Auch bei diesem Hochwasser konnten Sprenggruppen des THW ihr Können unter Beweis stellen. Am spektakulärsten waren die Sprengungen bei Fischbeck, wo mit Hilfe versenkter Schuten ein gebrochener Deich wieder geschlossen werden konnte.

Für Aktionen während der Dunkelheit verfügen sie auch über "Beleuchtungsmeister". Wie gestaltet sich ein solcher Einsatz?

Abends wird es dunkel, und manche Arbeiten müssen dann eingeschränkt oder eingestellt werden, wie z.B. der Einsatz von Hubschraubern. An vielen Stellen konnte das THW mit seinen leuchtenden kleineren oder großen „Ballons“ für eine blendfreie, gleichmäßige Ausleuchtung sorgen, so dass z.B. bei Magdeburg rund-um-die-Uhr Sandsäcke gefüllt werden konnten.

Es gibt keinen Einsatz ohne ihre Logistik-Trupps Verpflegung. Was müssen diese Kräfte leisten?

Die Verpflegungsgruppen des THW (und anderer Organisationen) mussten, wie immer bei Katastrophen, Höchstleistungen erbringen, um z.B. „aus dem Stand heraus“ 1.000 Einsatzkräfte zu verpflegen, auch wenn nur 500 angemeldet waren.
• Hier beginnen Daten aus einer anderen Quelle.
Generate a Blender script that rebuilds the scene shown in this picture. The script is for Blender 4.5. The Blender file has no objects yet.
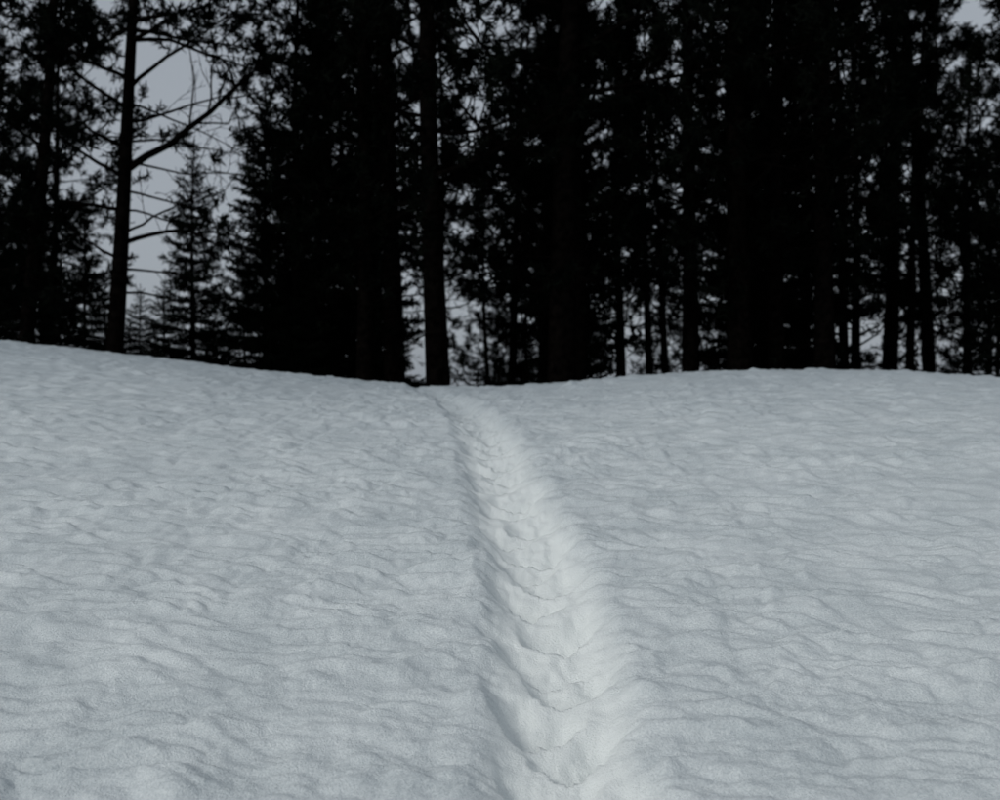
import bpy, math, random
import numpy as np
Z0 = 1.75   # eye height

# ---------------------------------------------------------------- noise
def gnoise(x, y, seed=0):
    xi = np.floor(x).astype(np.int64); yi = np.floor(y).astype(np.int64)
    xf = x - xi; yf = y - yi
    def grad(ix, iy):
        h = (ix*374761393 + iy*668265263 + seed*974634777) & 0xFFFFFFFF
        h = ((h ^ (h >> 13))*1274126177) & 0xFFFFFFFF
        h = h ^ (h >> 16)
        a = (h & 0xFFFF)/65536.0*2*np.pi
        return np.cos(a), np.sin(a)
    def f(t): return t*t*t*(t*(t*6-15)+10)
    u = f(xf); v = f(yf)
    r = []
    for dx in (0, 1):
        for dy in (0, 1):
            gx, gy = grad(xi+dx, yi+dy)
            r.append(gx*(xf-dx)+gy*(yf-dy))
    a = r[0]*(1-u)+r[2]*u; b = r[1]*(1-u)+r[3]*u
    return (a*(1-v)+b*v)*1.5

def sstep(a, b, x):
    t = np.clip((x-a)/(b-a), 0, 1); return t*t*(3-2*t)

# ---------------------------------------------------------------- terrain
PY = np.array([-400,-20,-3,0,1.8,3.3,5,7,9,11,14,16.3,18,20,24,30,60,400.])
PZ = np.array([-6,-4.5,-2.2,-1.85,-1.66,-1.38,-1.02,-.66,-.37,-.19,.0,.08,.0,-.4,-1.1,-1.6,-3.5,-5])
def smooth_profile(y):
    s = 0; 
    for d, w in ((-1.2,.1),(-.8,.15),(-.4,.2),(0,.1),(.4,.2),(.8,.15),(1.2,.1)):
        s = s + w*np.interp(y+d, PY, PZ)
    return s
CX = np.array([-60,-20,-11,-7.7,-5.4,-3.1,-1.1,.3,1.5,3.1,6.2,7.9,11,20,60])
CZ = np.array([1.7,1.5,1.15,.86,.60,.33,.13,.13,.28,.40,.43,.27,.0,-.2,-.5])
def crest(x):
    s = 0
    for d in (-.9,-.45,0,.45,.9): s = s + np.interp(x+d, CX, CZ)/5
    return s
def base_h(x, y):
    return smooth_profile(y) + crest(x)*sstep(4, 16, y)*(1-sstep(30, 80, y)) + Z0

TY = np.array([-5,0,2.5,3.3,3.9,4.9,5.8,6.8,8,9.5,11,12.5,14,16,18,30])
TX = np.array([.3,.3,.27,.25,.25,.25,.19,.07,-.03,-.17,-.38,-.68,-1.0,-1.4,-1.9,-5])
def trail_x(y):
    s = 0
    for d in (-.4,-.2,0,.2,.4): s = s + np.interp(y+d, TY, TX)/5
    return s

def detail(X, Y):
    a = math.radians(-6)
    U = X*math.cos(a)+Y*math.sin(a); V = -X*math.sin(a)+Y*math.cos(a)
    U = U+gnoise(X*1.5, Y*1.5, 3)*.10+gnoise(X*6, Y*6, 6)*.03; V = V+gnoise(X*1.9, Y*1.6, 4)*.05+gnoise(X*6, Y*5, 5)*.02
    n1 = gnoise(U*2.2, V*4.4, 11)
    V2 = V - .05*n1
    n2b = gnoise(U*3.1+7, V2*6.6+3, 17)
    n2 = gnoise(U*5.0, V2*10.5, 12)
    V3 = V2 - .03*n2
    n3 = gnoise(U*8.5, V3*17, 13)
    n4 = gnoise(U*19, V3*34, 14)
    n5 = gnoise(U*40, V3*60, 15)
    patch = .82+.35*sstep(-.4,.5,gnoise(X*.6, Y*.8, 21))
    bil = lambda n: np.sqrt(n*n+.014)*1.8-.5
    h = .017*n1 + .025*bil(n2b) + .016*bil(n2) + .006*n2 + .009*bil(n3) + .0042*bil(n4) + .0017*n5
    h = h*patch + .022*gnoise(X*.5, Y*.7, 22) + .04*gnoise(X*.17, Y*.2, 23)
    return h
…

Das kann man keineswegs dadurch leisten, indem man in die Erbsensuppe mehr Wasser dazu kippt.

Immer öfter kommt auch das THW an personelle und technische Grenzen. Was sollte diesbezüglich für die Zukunft getan werden?

Beim Hochwasser 2013 kam das THW im Allgemeinen noch nicht an seine personellen oder andere Grenzen. Wir müssen uns aber darum kümmern, dass es auch zukünftig genügend viele motivierte, gut ausgebildete und hinreichend ausgestattete Einsatzkräfte gibt. Dies ist in Anbetracht der demographischen Entwicklung und anderer Veränderungen in einigen Regionen Deutschlands nicht einfach. Auch wird sich das THW darum kümmern, genügend Haushaltsmittel zu bekommen, um anstehende Ersatzbeschaffungen oder Neubeschaffungen durchführen zu können. Argumente liefert das jüngste Hochwasser...

Nach den kräftezehrenden Einsätzen soll auch die Anerkennung für die Besten nicht fehlen. Welche Möglichkeiten gibt es dafür beim THW und generell?

Die Anerkennung guter Leistungen ist ganz wichtig, insbesondere wenn sie ehrenamtlich erbracht wurden. Hierfür gab es bereits verschiedene Veranstaltungen der Länder, auch der Bund hat eine Flut-Medaille kreiert, die den im Einsatz beteiligten Haupt- und Ehrenamtlichen des THW, der Polizei, der Feuerwehr, der Hilfsorganisationen sowie engagierten Privatleuten verliehen wird. Wichtig ist auch die Anerkennung der vielen Unternehmer, die den Einsatz der Freiwilligen unterstützt haben.

Das THW unterstützt bei Katastrophen auch im weltweiten Maßstab. Bei welchen Einsätzen waren sie persönlich vor Ort?

Der THW-Präsident muss sich bei Einsätzen oder Projekten im Ausland vorrangig darum kümmern, dass alles optimal abläuft. Dazu gehören z.B. Gespräche bei den jeweiligen Botschaften oder im Krisenstab des Auswärtigen Amtes. Bei längeren Einsätzen oder vor Abschluss von Projekten lege ich Wert darauf, einmal selber "vor Ort" zu sein. So war ich u.a. in Sierra Leone (Peace Keeping Mission), in Indonesien (Aufbau nach Tsunami), auf Haiti (Wasserversorgung nach Erdbeben), in China (Erdbeben), in Japan (Konferenz nach Erdbeben), in New York (Hurrikan) und in Jordanien (Flüchtlingslager). Die Eindrücke, die ich dabei gewonnen habe, sind durch keine Berichte zu ersetzen. Außerdem freuen sich unsere Einsatzkräfte im Ausland, wenn sie ihrem Chef auch einmal selber zeigen können, was sie alles unter welchen Bedingungen leisten.